-- Start Dataset excerpt --

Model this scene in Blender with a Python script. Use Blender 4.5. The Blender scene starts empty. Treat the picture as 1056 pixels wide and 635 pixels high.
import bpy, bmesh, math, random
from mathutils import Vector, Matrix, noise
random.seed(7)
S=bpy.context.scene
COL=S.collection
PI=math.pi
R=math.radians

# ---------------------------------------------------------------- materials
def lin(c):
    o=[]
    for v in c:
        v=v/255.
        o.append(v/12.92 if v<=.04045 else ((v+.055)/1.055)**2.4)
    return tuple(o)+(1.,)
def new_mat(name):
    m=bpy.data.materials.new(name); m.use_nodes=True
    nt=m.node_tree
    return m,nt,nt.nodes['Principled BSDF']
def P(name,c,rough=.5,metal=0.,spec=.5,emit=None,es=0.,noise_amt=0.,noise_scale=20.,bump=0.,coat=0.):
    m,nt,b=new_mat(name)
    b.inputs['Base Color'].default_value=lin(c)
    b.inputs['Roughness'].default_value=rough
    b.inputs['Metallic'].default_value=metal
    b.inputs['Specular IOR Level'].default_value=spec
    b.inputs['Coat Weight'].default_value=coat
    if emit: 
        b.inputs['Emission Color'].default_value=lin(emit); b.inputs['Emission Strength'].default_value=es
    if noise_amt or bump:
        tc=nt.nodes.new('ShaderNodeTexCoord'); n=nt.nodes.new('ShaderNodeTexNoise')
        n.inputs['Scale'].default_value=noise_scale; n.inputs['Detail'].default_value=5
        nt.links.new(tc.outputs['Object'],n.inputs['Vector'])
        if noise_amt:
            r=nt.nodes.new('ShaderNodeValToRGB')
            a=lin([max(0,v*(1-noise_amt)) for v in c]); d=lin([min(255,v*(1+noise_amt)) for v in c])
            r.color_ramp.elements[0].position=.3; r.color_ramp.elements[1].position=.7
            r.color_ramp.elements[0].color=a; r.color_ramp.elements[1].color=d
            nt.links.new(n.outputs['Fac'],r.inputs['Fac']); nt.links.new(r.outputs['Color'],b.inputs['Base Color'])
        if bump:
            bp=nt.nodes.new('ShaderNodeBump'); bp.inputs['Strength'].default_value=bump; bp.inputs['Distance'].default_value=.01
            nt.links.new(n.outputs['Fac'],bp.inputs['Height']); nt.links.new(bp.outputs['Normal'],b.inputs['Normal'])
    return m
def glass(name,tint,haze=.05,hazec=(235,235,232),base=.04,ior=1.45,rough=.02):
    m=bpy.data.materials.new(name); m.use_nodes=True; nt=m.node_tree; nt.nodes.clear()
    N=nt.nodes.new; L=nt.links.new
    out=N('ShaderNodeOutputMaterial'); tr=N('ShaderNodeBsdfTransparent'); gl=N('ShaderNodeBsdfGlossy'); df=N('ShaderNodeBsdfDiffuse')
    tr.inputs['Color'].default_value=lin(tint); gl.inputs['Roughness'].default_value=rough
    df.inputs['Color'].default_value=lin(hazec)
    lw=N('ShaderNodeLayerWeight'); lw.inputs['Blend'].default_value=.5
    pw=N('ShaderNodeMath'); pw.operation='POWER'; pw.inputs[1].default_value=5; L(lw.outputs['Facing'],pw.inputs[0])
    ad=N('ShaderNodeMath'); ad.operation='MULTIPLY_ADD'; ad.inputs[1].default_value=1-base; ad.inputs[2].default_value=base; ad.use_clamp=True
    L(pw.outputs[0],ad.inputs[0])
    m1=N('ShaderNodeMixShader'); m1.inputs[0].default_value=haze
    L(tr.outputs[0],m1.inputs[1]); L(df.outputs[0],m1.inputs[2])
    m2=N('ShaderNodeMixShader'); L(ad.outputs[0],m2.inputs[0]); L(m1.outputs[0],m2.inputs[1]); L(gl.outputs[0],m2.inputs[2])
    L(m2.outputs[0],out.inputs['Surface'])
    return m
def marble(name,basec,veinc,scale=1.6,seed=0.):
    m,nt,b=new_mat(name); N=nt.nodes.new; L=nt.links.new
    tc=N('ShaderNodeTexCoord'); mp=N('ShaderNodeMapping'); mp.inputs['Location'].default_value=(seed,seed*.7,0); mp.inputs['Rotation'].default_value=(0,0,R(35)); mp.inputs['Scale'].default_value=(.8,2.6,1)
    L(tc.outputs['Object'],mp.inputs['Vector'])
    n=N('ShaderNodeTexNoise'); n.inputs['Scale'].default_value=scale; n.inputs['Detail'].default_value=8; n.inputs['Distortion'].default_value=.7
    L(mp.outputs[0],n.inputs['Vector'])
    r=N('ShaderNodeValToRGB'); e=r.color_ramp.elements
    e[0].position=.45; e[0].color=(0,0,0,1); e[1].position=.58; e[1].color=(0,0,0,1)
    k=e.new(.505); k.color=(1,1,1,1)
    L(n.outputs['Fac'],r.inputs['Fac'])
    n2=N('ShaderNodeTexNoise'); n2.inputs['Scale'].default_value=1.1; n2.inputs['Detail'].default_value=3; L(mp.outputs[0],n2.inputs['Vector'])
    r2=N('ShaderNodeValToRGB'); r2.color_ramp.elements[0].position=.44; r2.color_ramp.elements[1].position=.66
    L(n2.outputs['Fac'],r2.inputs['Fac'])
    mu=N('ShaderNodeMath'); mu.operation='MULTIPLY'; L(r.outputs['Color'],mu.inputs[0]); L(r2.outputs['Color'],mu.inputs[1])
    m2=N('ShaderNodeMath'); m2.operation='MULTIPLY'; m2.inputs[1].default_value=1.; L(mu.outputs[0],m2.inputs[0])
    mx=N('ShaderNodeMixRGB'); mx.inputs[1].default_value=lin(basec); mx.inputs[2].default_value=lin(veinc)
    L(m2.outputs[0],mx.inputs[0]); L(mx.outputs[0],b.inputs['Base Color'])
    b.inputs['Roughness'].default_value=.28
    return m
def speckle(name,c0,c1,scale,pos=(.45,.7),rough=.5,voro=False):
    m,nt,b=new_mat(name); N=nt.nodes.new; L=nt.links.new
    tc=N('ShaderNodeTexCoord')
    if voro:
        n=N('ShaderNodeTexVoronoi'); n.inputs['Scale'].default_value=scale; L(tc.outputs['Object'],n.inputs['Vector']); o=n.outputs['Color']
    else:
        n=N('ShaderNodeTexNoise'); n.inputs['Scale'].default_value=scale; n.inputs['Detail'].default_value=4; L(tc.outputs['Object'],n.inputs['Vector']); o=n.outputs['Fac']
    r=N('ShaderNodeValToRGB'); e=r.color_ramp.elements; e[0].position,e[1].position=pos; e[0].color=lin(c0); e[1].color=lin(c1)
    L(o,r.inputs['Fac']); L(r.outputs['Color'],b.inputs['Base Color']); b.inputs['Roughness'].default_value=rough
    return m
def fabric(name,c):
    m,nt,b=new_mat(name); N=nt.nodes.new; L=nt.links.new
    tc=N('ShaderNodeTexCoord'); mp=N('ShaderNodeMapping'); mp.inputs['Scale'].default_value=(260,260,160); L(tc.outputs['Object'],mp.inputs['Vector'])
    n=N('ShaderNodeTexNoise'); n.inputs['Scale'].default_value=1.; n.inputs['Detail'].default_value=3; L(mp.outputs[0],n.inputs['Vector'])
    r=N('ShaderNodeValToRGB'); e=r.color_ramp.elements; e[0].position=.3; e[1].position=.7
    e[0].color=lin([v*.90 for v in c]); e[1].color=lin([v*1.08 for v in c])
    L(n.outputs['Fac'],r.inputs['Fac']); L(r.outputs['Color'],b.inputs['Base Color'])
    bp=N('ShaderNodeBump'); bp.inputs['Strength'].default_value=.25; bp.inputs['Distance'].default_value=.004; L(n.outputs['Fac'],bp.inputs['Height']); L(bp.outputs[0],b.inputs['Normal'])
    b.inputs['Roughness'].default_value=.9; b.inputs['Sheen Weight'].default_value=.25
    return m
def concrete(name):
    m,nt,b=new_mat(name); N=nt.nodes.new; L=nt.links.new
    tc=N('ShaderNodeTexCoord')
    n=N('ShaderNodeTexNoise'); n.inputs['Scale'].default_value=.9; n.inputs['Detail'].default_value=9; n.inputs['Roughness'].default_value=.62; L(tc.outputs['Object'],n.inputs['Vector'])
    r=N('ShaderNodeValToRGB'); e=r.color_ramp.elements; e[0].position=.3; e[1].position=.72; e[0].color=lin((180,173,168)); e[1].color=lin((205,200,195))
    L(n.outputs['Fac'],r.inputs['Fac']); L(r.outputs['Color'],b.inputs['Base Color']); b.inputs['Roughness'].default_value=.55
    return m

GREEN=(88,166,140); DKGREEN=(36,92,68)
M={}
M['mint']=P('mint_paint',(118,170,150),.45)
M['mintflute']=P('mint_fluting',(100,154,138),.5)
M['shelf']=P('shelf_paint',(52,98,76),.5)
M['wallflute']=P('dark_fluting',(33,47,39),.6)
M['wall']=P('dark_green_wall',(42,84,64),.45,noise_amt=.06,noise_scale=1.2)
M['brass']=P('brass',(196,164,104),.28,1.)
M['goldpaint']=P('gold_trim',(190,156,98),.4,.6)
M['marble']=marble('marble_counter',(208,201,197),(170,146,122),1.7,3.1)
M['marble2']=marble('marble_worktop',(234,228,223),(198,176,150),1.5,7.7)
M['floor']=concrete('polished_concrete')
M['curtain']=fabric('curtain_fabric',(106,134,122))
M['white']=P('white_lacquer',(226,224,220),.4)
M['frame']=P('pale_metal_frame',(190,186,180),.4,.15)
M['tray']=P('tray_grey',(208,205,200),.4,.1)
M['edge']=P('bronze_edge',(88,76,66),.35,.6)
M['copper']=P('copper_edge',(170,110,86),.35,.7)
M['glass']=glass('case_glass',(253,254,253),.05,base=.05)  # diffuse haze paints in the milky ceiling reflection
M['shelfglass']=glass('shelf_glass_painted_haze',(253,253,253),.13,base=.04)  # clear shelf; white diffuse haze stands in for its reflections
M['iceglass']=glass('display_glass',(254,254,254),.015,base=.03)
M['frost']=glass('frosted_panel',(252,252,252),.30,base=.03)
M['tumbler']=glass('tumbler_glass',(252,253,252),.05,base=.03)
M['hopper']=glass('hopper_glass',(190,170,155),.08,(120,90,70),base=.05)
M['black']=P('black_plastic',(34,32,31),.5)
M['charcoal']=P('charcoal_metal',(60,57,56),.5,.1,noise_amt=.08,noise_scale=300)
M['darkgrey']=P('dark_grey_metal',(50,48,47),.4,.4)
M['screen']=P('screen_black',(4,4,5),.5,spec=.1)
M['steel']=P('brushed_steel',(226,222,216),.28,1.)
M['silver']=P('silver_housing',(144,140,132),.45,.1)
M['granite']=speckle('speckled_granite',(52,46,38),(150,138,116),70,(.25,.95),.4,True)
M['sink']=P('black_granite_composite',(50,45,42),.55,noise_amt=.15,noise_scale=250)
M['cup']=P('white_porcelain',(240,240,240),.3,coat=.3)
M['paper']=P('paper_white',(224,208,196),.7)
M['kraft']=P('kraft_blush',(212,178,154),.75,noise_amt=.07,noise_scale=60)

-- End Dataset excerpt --

Aim of the exercise
Return only the lines spanning from the first line of the material through the line with "R=math.radians", copied exactly, both ends kept.

Reply to the exercise
Model this scene in Blender with a Python script. Use Blender 4.5. The Blender scene starts empty. Treat the picture as 1056 pixels wide and 635 pixels high.
import bpy, bmesh, math, random
from mathutils import Vector, Matrix, noise
random.seed(7)
S=bpy.context.scene
COL=S.collection
PI=math.pi
R=math.radians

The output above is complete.